* Dataset excerpt:

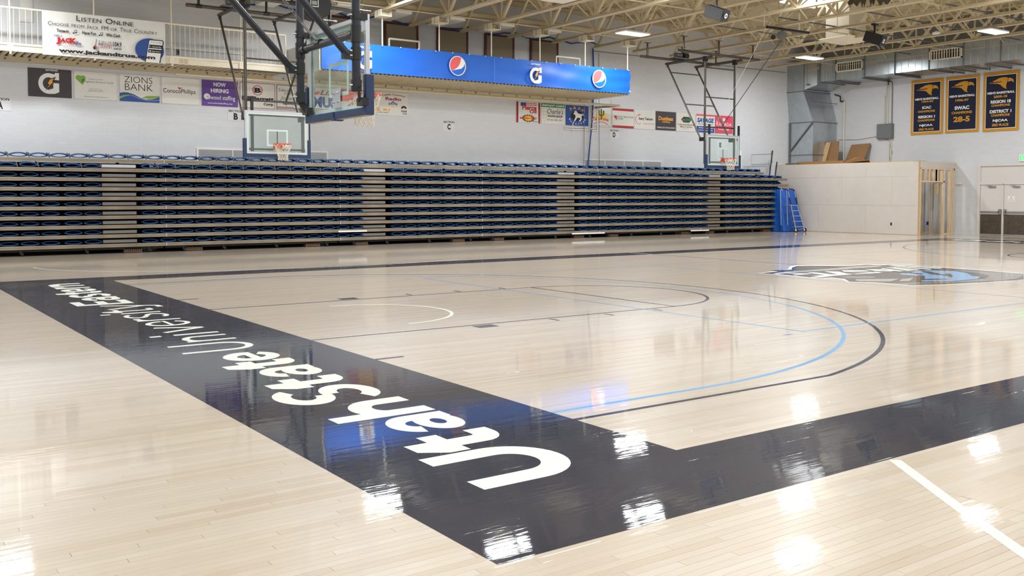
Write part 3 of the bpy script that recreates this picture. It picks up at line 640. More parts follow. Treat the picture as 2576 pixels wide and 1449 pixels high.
# main hoop over the near baseline, seen from behind
t, P, bx = hoop('near basketball hoop seen from behind, glass board hung on two dark posts with navy padding', (1.22,7.62,0), (1,0,0), None, 'basketball hoops')
for sg, br in ((1,.0),(-1,.0)):
    yy = 7.60+.885*sg; x0 = 1.03
    p_ = MB().tube((x0,yy,2.97),(x0,yy,7.5),.055,18).build('post', M['darkb'], t)
    for z, h in ((3.05,.14),(3.45,.16),(3.70,.22),(3.93,.10)): MB().tube((x0,yy,z-h/2),(x0,yy,z+h/2),.067,18).build('clamp_collar', M['black'], p_)
    m = MB()
    for z in (3.05,3.42,3.48,3.93):
        for s2 in (-1,1): m.tube((x0-.07,yy+.03*s2,z),(x0-.1,yy+.03*s2,z),.011,8)
    m.build('collar_bolt', M['alu'], p_)
    # top bracket and lower strap to the board frame
    MB().box((x0+.03,yy-.05,3.88),(1.17,yy+.05,3.96)).build('board_bracket', M['black'], t)
    MB().beam((x0,yy-sg*-.07,3.03),(1.12,7.62+sg*.82,2.84),.035,.08).build('board_strap', M['black'], t)
    MB().box((1.08,7.62+sg*.87-.1,2.80),(1.17,7.62+sg*.87+.06,2.9)).build('strap_clevis', M['black'], t)
    zj = 3.43; b_ = MB().tube((x0-.12,yy,zj),(x0-4.1,yy,zj+4.05),.048,16).build('diagonal_brace', M['darkb'], t)
    MB().box((x0-.19,yy-.035,zj-.06),(x0-.02,yy+.035,zj+.05)).build('brace_knuckle', M['black'], t)
m = MB().tube((1.03,6.72,3.70),(1.03,8.48,3.70),.05,16); c_ = m.build('cross_pipe', M['darkb'], t)
MB().tube((1.03,6.76,3.70),(1.03,6.84,3.70),.062,16).tube((1.03,8.28,3.70),(1.03,8.36,3.70),.062,16).tube((1.03,7.76,3.72),(1.03,7.9,3.72),.06,12).build('pipe_sleeve', M['black'], c_)
m = MB().tube((.97,7.85,3.76),(-2.4,7.85,7.4),.006,6).tube((.97,7.80,3.76),(-2.4,7.65,7.4),.006,6); m.build('hoist_cable', M['galvd'], t)
MB().tube((.97,7.83,3.78),(.78,7.83,3.98),.013,8).build('turnbuckle', M['alu'], t)
MB().tube((-3.2,5.5,7.45),(-3.2,9.7,7.45),.05,12).tube((1.03,5.5,7.45),(1.03,9.7,7.45),.05,12).build('header_pipe', M['darkb'], t)
for x in (-3.2,1.03):
    for y in (5.9,9.3): MB().tube((x,y,7.45),(x,y,7.56),.04,8).box((x-.1,y-.1,7.5),(x+.1,y+.1,7.52)).build('roof_clamp', M['black'], t)
# side hoops hung from the joists near the bleachers
def side_hoop(cx, lab, big):
    t, P, bx = hoop(lab, (cx,21.0,0), (0,-1,0), None, 'basketball hoops')
    A = cx-2.35; z = 6.96
    def pipe(n, p, q_, r, m='gun', n2=12): return MB().tube(p, q_, r, n2).build(n, M[m], t)
    o0, o1 = (-1.89, 2.66) if big else (-2.6, 1.75)
    ha = pipe('header_pipe', (cx+o0,22.85,z), (cx+o1,22.85,z), .052); hb = pipe('header_pipe', (cx+o0,20.93,z), (cx+o1+.17,20.93,z), .052)
    for x, y in [(cx+f, y) for y in (22.85, 20.93) for f in (o0+.35, (o0+o1)/2+.05, o1-.2)]:
        q = MB().tube((x,y,z),(x,y,ZJ),.036,10).box((x-.15,y-.05,ZJ-.012),(x+.15,y+.05,ZJ+.005)).tube((x-.09,y,z),(x+.09,y,z),.06,12); q.build('drop_pipe', M['black' if big else 'gun'], t)
    for sg in (-1,1):
        x = cx+.82*sg
        pipe('carrier_pipe', (x,23.3,z-.11), (x,20.85,z-.11), .052)
        mm = pipe('mast', (x,21.2,z-.1), (x,21.2,2.85), .042)
        MB().box((x-.06,21.12,z-.25),(x+.06,21.28,z-.05)).build('mast_bracket', M['black'], mm)
        pipe('diagonal_brace', (x-.0,23.2,z-.2), (x+.0,21.4,3.8), .033)
        MB().box((x-.04,21.22,3.72),(x+.04,21.45,3.86)).build('brace_bracket', M['black'], t)
        MB().tube((x,23.2,z-.12),(x,23.2,z-.25),.045,10).build('brace_hinge', M['black'], t)
        pipe('guide_rod', (x-.09*1,21.15,4.9), (x-.09,21.15,3.7), .012, 'black', 6)
        MB().box((x+.1,21.06,2.85),(x+.17,21.12,4.35)).build('inner_upright', M['darkb'], t)
        MB().box((x-.09*sg-.06,21.04,3.9),(x-.09*sg+.06,21.2,3.96)).build('frame_bracket', M['black'], t)
    for y, zz, r in ((21.2,6.5,.028),(21.2,5.38,.022),(21.2,4.25,.03),(21.2,2.92,.03),(21.2,3.85,.022)): pipe('cross_tube', (cx-.82,y,zz), (cx+.82,y,zz), r, 'gun', 10)
    for f in (.09,.53): yy = 23.2-1.8*f; zz = z-.2-(z-4.0)*f; pipe('cross_tube', (cx-.82,yy,zz), (cx+.82,yy,zz), .022, 'gun', 8)
    w_ = MB().box((cx-.9,22.7,z+.05),(cx-.15,23.0,z+.1)).tube((cx-.75,22.85,z+.2),(cx-.45,22.85,z+.2),.1,14).build('winch_drum', M['galvd'], t)
    MB().tube((cx-.35,22.85,z+.2),(cx-.1,22.85,z+.2),.12,14).build('winch_motor', M['black'], w_)
    MB().tube((cx,21.02,2.95),(cx,21.02,3.42),.012,8).build('glass_prop', M['black'], t)
    return t
side_hoop(5.66, 'nearer side hoop facing the camera, glass board hung over the left bleachers', True)
side_hoop(23.53, 'farther side hoop facing the camera, glass board before the pink sponsor sign', False)
# hoist pulley bars and hanging drum
t = thing('hoist_pulley_bar', 'short dark pipe under the roof joists with a round pulley for the far side hoop', 'pulley', (22.95,17.55,7.4))
MB().tube((21.9,17.6,7.42),(24.05,17.52,7.42),.05,12).build('bar', M['black'], t)
MB().tube((22.62,17.56,7.2),(22.7,17.6,7.2),.16,20).build('pulley_wheel', M['galvd'], t); MB().tube((22.2,17.58,7.1),(22.25,17.6,7.1),.08,14).build('cable_guide', M['black'], t)
MB().tube((22.66,17.57,7.42),(22.66,17.57,7.2),.03,8).build('pulley_hanger', M['black'], t)
MB().tube((22.68,17.62,7.05),(23.65,21.2,4.3),.012,6).build('hoist_cable', M['black'], t)
MB().tube((22.2,17.9,7.4),(23.4,21.2,4.5),.006,5).build('safety_cable', M['white'], t)
t = thing('safety_strap_reel', 'big rounded black reel housing with a white-outlined badge above the near glass board', 'reel', (5.9,19.0,6.5))
m = MB().tube((5.9,18.75,6.55),(5.9,19.25,6.55),.36,28).tube((5.9,18.78,6.55),(5.9,18.72,6.55),.33,28).box((5.72,18.8,6.85),(6.08,19.2,7.05)); m.build('housing', M['black'], t, bevel=.01)
m = MB().tube((5.9,18.98,6.55),(5.9,19.02,6.55),.37,28); m.build('seam_band', M['gun'], t)
p = Print((5.72,18.70,6.42),(1,0,0),(0,0,1),(0,-1,0)); p.rect('pwhite',-.06,.05,.16,.25).rect('ink',-.045,.065,.145,.235).rect('pwhite',-.02,.09,.12,.21).text('ink','PRO',-.01,.11,.11,.19,.02) if False else p.rect('pwhite',-.06,.05,.16,.25).rect('ink',-.045,.065,.145,.235).rect('pgrey',-.02,.1,.12,.2)
p.build('badge', t)
MB().tube((5.9,19,7.05),(5.9,19,7.49),.04,10).build('hanger', M['black'], t)
MB().beam((5.9,19.05,6.2),(6.0,21.2,4.28),.03,.06).build('safety_strap', M['black'], t)
for x, y, z, lab in ((16.9,15.3,7.0,'black wedge loudspeaker hanging under the joists left of the far side hoop'),(24.75,15.35,7.0,'black wedge loudspeaker hanging under the joists in front of the silver duct')):
    t = thing('loudspeaker', lab, 'loudspeaker', (x,y,z), 'hanging loudspeakers')
    rot = Matrix.Rotation(R(-76), 4, 'Z') @ Matrix.Rotation(R(22), 4, 'Y') @ Matrix.Rotation(R(6), 4, 'X')
    def tr(q):
        q.v = [Vector((x,y,z))+rot@v for v in q.v]; return q
    q = MB(); a = [(-.33,-.13),(-.33,.13),(.33,.21),(.33,-.21)]
    q.prism([(u,v,-.17) for u, v in a], (0,0,.34)); tr(q).build('cabinet', M['rubber'], t, bevel=.01)
    q = MB().tube((.33,0,0),(.345,0,0),.075,20); tr(q).build('horn_cone', M['pwhite'], t)
    q = MB().tube((.33,0,0),(.35,0,0),.03,12).tube((.33,-.13,.03),(.345,-.13,.03),.05,14).tube((.33,.13,.03),(.345,.13,.03),.05,14); tr(q).build('driver', M['rubber'], t)
    MB().beam((x,y,z+.1),(x,y,7.5),.05,.05).box((x-.12,y-.06,7.44),(x+.12,y+.06,7.5)).build('mounting_arm', M['black'], t)

# ------------------------------------------------------------------ balconies along the back wall
def corr(x0, x1, y0, y1, z, pitch):
    q = MB(); x = x0; pr = []
    while x < x1: pr += [(x,z+.045),(x+pitch*.3,z+.045),(x+pitch*.42,z),(x+pitch*.88,z)]; x += pitch
    n = len(pr); q.add([(a,y0,b) for a, b in pr]+[(a,y1,b) for a, b in pr], [(i,i+1,n+i+1,n+i) for i in range(n-1)]); return q
t = thing('balcony', 'narrow cream balcony walkway with ivory baluster railing, upper left', 'balcony', (1,24.4,5.5))
corr(XL,7.2,24.42,25.5,5.5,.19).build('corrugated_soffit', M['cream'], t)
MB().box((XL,24.4,5.545),(7.3,YB,5.70)).build('deck', M['creamw'], t)
MB().box((XL,24.36,5.5),(7.35,24.42,5.66)).box((XL,24.34,5.66),(7.35,24.44,5.72)).build('edge_channel', M['creamw'], t)
MB().box((XL,25.42,5.36),(7.3,YB-.005,5.50)).build('wall_ledger', M['cream'], t)
m = MB()
for i in range(44): m.cbox((-6+i*.62,25.415,5.43),(.05,.02,.05))
m.build('ledger_bolt', M['galvd'], t)
r = MB().tube((XL,24.4,6.66),(7.3,24.4,6.66),.03,8).tube((7.3,24.4,6.66),(7.3,24.4,5.7),.03,8).build('top_rail', M['tube'], t)
bm = MB().tube((0,0,5.7),(0,0,6.65),.008,6).mesh('baluster', M['tube'])
x = -1.5
while x < 7.25:
    if not (.36 < x < 3.55): inst('baluster', bm, t, (x,24.4,0))
    x += .146
for x in (-.43,1.68,3.80,5.87): 
    h = MB().tube((x,24.38,5.45),(x,24.38,ZJ),.02,8).build('hanger_rod', M['tube'], t)
    MB().box((x-.07,24.33,5.5),(x+.07,24.36,5.72)).tube((x,24.34,5.42),(x,24.34,5.5),.03,8).build('hanger_bracket', M['creamw'], h)
p = Print((4.0,24.355,5.5),(1,0,0),(0,0,1),(0,-1,0)); p.rect('cream',.0,.02,.26,.15); p.disc('pgrey',.07,.05,.012).disc('pgrey',.19,.05,.012).disc('pgrey',.07,.12,.012).disc('pgrey',.19,.12,.012); p.build('splice_plate', t)
t = thing('balcony', 'wide cream press balcony hung behind the long blue banner', 'balcony', (14,23.1,5.5))
MB().box((7.9,25.42,5.35),(20.5,YB-.005,5.485)).build('wall_ledger', M['cream'], t)
corr(7.9,20.5,23.1,25.5,5.49,.15).build('corrugated_soffit', M['cream'], t)
MB().box((7.9,23.08,5.535),(20.53,YB,5.66)).build('deck', M['cream'], t)
MB().box((7.85,23.08,5.49),(7.9,YB,6.4)).build('side_screen', M['white'], t)
MB().box((20.5,23.1,5.49),(20.55,YB,5.68)).build('end_channel', M['cream'], t)
r = MB().tube((7.9,23.12,6.35),(20.5,23.12,6.35),.025,8).tube((20.5,23.12,6.35),(20.5,25.5,6.35),.025,8).build('top_rail', M['tube'], t)
for x in (7.95,10.04,12.15,14.24,16.33,18.42,20.52):
    h = MB().tube((x,23.14,5.66),(x,23.14,ZJ),.022,8).build('hanger_rod', M['tube'], t)
    q = MB().box((x-.19,22.85,ZJ-.19),(x+.19,23.3,ZJ-.17)).box((x-.19,22.85,ZJ-.17),(x-.17,23.3,ZJ+.02)).box((x+.17,22.85,ZJ-.17),(x+.19,23.3,ZJ+.02)).box((x-.19,23.1,ZJ-.17),(x+.19,23.12,ZJ+.02)); q.build('joist_saddle', M['creamw'], h)
for x0, x1, lab in ((10.85,12.0,'white tube guard frame above the left part of the blue banner'),(17.9,19.03,'white tube guard frame above the right part of the blue banner')):
    tag(MB().path([(x0,24.2,5.66),(x0,24.2,6.86),(x1,24.2,6.86),(x1,24.2,5.66)],.035,8).build('guard_frame', M['tube'], None, (x0,24.2,5.66)), lab, 'guard frame')
m = MB()
for i in range(7): m.box((19.3+i*.15,24.6,5.9+.0),(19.42+i*.15,24.7,6.5))
m.box((20.3,24.55,5.9),(20.5,24.75,6.52)); tag(m.build('stacked_panel', M['white'], None, (19.9,24.6,5.66)), 'row of white panels standing behind the right end of the blue banner', 'panels')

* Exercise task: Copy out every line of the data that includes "wide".

* The reply:
Write part 3 of the bpy script that recreates this picture. It picks up at line 640. More parts follow. Treat the picture as 2576 pixels wide and 1449 pixels high.
t = thing('balcony', 'wide cream press balcony hung behind the long blue banner', 'balcony', (14,23.1,5.5))